SHORT PROBLEM: Copy the data below exactly.

------ DATASET EXCERPT

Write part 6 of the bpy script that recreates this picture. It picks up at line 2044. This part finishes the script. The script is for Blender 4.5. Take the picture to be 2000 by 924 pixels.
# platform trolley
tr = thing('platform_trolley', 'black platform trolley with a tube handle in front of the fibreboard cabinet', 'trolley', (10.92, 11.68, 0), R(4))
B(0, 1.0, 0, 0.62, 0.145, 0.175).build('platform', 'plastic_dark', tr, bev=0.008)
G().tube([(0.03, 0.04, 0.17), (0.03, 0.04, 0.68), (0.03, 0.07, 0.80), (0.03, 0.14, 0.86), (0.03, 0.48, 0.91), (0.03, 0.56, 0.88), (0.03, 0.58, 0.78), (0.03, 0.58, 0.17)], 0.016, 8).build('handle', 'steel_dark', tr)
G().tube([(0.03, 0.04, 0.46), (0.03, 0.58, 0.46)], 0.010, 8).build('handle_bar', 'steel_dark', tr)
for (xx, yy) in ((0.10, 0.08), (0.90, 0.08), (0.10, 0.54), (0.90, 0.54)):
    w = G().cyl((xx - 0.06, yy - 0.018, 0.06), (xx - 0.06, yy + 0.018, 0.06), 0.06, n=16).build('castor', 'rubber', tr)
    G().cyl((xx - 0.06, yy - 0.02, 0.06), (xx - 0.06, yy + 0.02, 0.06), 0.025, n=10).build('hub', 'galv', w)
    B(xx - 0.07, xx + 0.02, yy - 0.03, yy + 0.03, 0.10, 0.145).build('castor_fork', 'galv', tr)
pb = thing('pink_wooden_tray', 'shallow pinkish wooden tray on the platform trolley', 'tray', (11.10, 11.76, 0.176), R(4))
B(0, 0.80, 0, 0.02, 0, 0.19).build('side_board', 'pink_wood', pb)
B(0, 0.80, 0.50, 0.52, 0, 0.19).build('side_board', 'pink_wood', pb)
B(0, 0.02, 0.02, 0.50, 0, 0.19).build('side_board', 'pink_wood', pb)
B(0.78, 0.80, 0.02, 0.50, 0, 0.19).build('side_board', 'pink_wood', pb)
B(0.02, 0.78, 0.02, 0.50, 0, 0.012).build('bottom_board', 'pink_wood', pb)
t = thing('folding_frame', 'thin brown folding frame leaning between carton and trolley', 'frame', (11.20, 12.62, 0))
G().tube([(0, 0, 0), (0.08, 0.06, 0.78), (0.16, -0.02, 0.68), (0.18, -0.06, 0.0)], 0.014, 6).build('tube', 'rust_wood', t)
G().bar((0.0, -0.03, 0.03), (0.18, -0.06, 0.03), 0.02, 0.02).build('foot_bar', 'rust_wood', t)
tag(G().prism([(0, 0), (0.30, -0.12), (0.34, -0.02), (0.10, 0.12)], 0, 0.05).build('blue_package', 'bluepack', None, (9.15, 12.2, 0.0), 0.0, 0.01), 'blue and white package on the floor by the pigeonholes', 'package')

------------

WRITTEN ANSWER:
Write part 6 of the bpy script that recreates this picture. It picks up at line 2044. This part finishes the script. The script is for Blender 4.5. Take the picture to be 2000 by 924 pixels.
# platform trolley
tr = thing('platform_trolley', 'black platform trolley with a tube handle in front of the fibreboard cabinet', 'trolley', (10.92, 11.68, 0), R(4))
B(0, 1.0, 0, 0.62, 0.145, 0.175).build('platform', 'plastic_dark', tr, bev=0.008)
G().tube([(0.03, 0.04, 0.17), (0.03, 0.04, 0.68), (0.03, 0.07, 0.80), (0.03, 0.14, 0.86), (0.03, 0.48, 0.91), (0.03, 0.56, 0.88), (0.03, 0.58, 0.78), (0.03, 0.58, 0.17)], 0.016, 8).build('handle', 'steel_dark', tr)
G().tube([(0.03, 0.04, 0.46), (0.03, 0.58, 0.46)], 0.010, 8).build('handle_bar', 'steel_dark', tr)
for (xx, yy) in ((0.10, 0.08), (0.90, 0.08), (0.10, 0.54), (0.90, 0.54)):
    w = G().cyl((xx - 0.06, yy - 0.018, 0.06), (xx - 0.06, yy + 0.018, 0.06), 0.06, n=16).build('castor', 'rubber', tr)
    G().cyl((xx - 0.06, yy - 0.02, 0.06), (xx - 0.06, yy + 0.02, 0.06), 0.025, n=10).build('hub', 'galv', w)
    B(xx - 0.07, xx + 0.02, yy - 0.03, yy + 0.03, 0.10, 0.145).build('castor_fork', 'galv', tr)
pb = thing('pink_wooden_tray', 'shallow pinkish wooden tray on the platform trolley', 'tray', (11.10, 11.76, 0.176), R(4))
B(0, 0.80, 0, 0.02, 0, 0.19).build('side_board', 'pink_wood', pb)
B(0, 0.80, 0.50, 0.52, 0, 0.19).build('side_board', 'pink_wood', pb)
B(0, 0.02, 0.02, 0.50, 0, 0.19).build('side_board', 'pink_wood', pb)
B(0.78, 0.80, 0.02, 0.50, 0, 0.19).build('side_board', 'pink_wood', pb)
B(0.02, 0.78, 0.02, 0.50, 0, 0.012).build('bottom_board', 'pink_wood', pb)
t = thing('folding_frame', 'thin brown folding frame leaning between carton and trolley', 'frame', (11.20, 12.62, 0))
G().tube([(0, 0, 0), (0.08, 0.06, 0.78), (0.16, -0.02, 0.68), (0.18, -0.06, 0.0)], 0.014, 6).build('tube', 'rust_wood', t)
G().bar((0.0, -0.03, 0.03), (0.18, -0.06, 0.03), 0.02, 0.02).build('foot_bar', 'rust_wood', t)
tag(G().prism([(0, 0), (0.30, -0.12), (0.34, -0.02), (0.10, 0.12)], 0, 0.05).build('blue_package', 'bluepack', None, (9.15, 12.2, 0.0), 0.0, 0.01), 'blue and white package on the floor by the pigeonholes', 'package')